重写hasHashCode时如何计算对象的HashCode

From Effective Java Sencond Edition Item9

1. Store some constant nonzero value, say, 17, in an int variable called result.

2. For each significant field f in your object (each field taken into account by the equals method, that is), do the following:
  a. Compute an int hash code c for the field:
    i. If the field is a boolean, compute (f ? 1 : 0).
   ii. If the field is a byte, char, short, or int, compute (int) f.
  iii. If the field is a long, compute (int) (f ^ (f >>> 32)).
   iv. If the field is a float, compute Float.floatToIntBits(f).
    v. If the field is a double, compute Double.doubleToLongBits(f), and then hash          
       the resulting long as in step 2.a.iii.
   vi. If the field is an object reference and this class’s equals method com-                
       pares the field by recursively invoking equals, recursively invoke hashCode 
       on the field. If a more complex comparison is required, compute a
       “canonical representation” for this field and invoke hashCode on the 
        canonical representation. If the value of the field is null, return 0
        (or some other constant, but 0 is traditional).
  vii. If the field is an array, treat it as if each element were a separate 
       field.That is, compute a hash code for each significant element by applying
       these rules recursively, and combine these values per step 2.b.

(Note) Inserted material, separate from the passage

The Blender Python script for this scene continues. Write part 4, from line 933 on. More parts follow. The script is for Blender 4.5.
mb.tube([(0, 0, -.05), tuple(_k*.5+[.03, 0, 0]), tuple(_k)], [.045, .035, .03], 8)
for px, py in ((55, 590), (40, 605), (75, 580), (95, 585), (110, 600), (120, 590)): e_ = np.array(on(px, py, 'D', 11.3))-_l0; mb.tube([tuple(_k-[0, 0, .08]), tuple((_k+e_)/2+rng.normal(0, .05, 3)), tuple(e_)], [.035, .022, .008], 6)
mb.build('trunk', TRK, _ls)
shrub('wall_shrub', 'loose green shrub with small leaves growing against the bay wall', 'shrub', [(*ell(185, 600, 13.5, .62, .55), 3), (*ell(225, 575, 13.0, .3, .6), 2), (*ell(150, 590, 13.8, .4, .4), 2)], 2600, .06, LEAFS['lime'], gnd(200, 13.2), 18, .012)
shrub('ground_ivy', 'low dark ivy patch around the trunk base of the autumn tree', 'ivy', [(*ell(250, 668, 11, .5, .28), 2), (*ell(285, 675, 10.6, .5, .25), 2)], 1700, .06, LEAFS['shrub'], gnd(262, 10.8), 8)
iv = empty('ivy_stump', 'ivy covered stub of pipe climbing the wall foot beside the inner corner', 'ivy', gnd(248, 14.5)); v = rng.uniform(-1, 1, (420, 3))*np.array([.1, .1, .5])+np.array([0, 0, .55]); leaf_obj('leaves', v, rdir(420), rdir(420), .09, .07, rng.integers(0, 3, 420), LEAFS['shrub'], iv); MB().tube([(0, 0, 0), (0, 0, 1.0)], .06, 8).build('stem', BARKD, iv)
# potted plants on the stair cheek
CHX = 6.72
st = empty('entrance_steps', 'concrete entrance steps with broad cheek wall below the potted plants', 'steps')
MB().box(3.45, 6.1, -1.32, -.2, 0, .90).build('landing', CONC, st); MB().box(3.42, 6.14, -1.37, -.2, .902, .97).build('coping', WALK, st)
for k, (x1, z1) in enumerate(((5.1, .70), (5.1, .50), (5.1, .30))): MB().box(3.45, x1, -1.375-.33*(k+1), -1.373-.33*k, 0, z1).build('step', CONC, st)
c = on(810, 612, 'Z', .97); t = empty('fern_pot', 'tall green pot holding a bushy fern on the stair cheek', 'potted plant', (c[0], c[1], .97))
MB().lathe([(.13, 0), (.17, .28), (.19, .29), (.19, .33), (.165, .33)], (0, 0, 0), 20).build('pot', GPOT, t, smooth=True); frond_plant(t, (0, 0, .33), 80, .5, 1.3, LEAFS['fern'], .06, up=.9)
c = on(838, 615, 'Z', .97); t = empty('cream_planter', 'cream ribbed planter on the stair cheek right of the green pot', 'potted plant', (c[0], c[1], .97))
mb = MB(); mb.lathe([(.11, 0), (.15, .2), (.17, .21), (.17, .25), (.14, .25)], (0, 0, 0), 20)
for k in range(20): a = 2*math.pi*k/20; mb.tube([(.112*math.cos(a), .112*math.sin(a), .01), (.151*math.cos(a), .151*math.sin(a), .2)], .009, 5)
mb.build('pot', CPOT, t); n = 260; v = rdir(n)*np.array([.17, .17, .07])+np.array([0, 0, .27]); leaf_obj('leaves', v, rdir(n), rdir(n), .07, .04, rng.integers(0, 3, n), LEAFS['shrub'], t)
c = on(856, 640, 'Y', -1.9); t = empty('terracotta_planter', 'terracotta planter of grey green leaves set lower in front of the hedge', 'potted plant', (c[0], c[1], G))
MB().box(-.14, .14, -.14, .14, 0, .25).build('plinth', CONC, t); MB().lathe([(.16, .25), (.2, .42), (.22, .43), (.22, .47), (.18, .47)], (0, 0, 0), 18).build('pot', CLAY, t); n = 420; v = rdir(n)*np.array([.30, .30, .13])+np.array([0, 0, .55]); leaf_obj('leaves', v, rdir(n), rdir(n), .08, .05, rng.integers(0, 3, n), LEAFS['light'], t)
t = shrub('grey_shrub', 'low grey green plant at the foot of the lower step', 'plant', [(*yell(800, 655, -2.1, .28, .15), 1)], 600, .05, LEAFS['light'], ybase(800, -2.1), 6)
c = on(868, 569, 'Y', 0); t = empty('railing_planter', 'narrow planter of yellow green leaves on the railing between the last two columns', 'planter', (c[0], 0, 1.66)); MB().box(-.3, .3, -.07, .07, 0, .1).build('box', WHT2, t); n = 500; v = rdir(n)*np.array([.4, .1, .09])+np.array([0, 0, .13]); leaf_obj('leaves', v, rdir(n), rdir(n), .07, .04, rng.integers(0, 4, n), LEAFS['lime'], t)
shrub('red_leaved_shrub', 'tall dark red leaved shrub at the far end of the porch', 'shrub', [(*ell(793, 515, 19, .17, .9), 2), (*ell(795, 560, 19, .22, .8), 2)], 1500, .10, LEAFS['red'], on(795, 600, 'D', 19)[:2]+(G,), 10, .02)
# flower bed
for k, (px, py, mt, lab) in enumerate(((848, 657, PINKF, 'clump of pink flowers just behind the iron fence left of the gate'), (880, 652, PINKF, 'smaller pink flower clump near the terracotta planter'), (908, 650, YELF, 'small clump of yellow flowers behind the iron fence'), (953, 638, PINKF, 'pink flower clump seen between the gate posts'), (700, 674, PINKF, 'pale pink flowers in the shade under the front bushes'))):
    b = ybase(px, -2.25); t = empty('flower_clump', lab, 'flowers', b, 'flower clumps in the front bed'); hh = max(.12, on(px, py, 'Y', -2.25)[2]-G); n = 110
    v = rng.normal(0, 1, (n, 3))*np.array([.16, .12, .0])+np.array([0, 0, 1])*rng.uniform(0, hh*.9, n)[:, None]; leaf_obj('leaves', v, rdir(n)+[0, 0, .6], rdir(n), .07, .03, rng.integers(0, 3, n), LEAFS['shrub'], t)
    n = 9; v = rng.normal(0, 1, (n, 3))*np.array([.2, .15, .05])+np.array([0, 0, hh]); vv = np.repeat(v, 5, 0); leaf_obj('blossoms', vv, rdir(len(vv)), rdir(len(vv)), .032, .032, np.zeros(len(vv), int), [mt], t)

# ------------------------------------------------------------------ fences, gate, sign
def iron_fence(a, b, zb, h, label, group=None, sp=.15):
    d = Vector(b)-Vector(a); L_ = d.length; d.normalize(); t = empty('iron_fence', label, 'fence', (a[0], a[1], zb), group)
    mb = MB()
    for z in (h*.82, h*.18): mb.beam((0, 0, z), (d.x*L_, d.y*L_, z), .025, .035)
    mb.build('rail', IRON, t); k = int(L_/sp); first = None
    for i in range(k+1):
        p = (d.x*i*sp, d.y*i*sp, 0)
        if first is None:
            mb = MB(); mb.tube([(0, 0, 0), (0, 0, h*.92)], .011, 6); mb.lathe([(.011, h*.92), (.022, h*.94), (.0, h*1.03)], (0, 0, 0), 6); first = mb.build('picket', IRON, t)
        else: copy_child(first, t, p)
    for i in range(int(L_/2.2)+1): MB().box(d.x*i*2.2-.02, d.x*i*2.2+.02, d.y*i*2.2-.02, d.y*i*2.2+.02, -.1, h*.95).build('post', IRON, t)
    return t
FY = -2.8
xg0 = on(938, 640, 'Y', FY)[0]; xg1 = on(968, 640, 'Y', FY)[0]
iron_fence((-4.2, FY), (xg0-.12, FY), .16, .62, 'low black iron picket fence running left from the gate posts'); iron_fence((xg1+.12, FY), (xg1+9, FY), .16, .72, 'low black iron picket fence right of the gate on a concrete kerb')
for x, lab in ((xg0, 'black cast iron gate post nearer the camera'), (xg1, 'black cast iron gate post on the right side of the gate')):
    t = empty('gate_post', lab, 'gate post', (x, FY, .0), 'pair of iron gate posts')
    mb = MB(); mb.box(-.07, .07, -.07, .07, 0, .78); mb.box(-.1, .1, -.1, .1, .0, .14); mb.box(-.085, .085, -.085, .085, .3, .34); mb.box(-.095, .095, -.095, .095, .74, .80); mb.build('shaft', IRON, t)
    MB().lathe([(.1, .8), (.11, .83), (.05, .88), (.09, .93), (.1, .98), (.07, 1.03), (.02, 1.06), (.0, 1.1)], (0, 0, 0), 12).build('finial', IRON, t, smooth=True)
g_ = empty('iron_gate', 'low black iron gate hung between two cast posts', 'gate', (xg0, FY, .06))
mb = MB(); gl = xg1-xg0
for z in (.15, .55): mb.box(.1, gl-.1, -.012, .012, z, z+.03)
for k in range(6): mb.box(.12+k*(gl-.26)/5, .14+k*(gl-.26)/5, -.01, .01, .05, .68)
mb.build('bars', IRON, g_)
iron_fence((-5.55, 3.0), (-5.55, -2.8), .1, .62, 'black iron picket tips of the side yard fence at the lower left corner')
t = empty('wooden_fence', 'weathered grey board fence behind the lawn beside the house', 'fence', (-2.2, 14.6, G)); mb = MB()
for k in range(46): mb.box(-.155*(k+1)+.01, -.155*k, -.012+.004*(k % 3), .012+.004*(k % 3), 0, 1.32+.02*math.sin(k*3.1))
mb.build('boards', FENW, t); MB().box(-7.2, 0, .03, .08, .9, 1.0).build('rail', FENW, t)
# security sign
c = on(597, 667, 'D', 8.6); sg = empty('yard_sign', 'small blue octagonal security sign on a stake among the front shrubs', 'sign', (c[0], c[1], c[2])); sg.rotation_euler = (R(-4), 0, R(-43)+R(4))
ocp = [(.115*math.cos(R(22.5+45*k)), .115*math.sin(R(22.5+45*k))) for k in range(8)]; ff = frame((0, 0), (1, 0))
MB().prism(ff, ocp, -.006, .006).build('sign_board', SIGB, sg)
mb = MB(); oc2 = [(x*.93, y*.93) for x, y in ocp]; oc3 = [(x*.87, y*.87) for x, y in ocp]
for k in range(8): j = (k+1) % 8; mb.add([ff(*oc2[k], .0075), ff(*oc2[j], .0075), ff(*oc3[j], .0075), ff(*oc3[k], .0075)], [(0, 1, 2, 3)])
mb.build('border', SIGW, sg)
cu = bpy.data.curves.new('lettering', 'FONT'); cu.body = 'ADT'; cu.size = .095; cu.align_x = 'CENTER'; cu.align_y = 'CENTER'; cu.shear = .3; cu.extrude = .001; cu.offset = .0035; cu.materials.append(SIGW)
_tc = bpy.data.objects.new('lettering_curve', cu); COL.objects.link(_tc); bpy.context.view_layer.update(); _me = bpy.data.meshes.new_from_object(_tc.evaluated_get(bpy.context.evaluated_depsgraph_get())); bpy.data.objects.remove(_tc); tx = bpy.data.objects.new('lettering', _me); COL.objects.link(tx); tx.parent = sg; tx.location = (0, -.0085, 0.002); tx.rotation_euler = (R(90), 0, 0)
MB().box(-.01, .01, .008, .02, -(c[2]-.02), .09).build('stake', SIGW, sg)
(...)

If every
       element in an array field is significant, you can use one of the
      Arrays.hashCode methods added in release 1.5.
  b. Combine the hash code c computed in step 2.a into result as follows:
     result = 31 * result + c;

3. Return result.

4. When you are finished writing the hashCode method, ask yourself whether equal instances have equal hash codes. Write unit tests to verify your intuition! If equal instances have unequal hash codes, figure out why and fix the problem.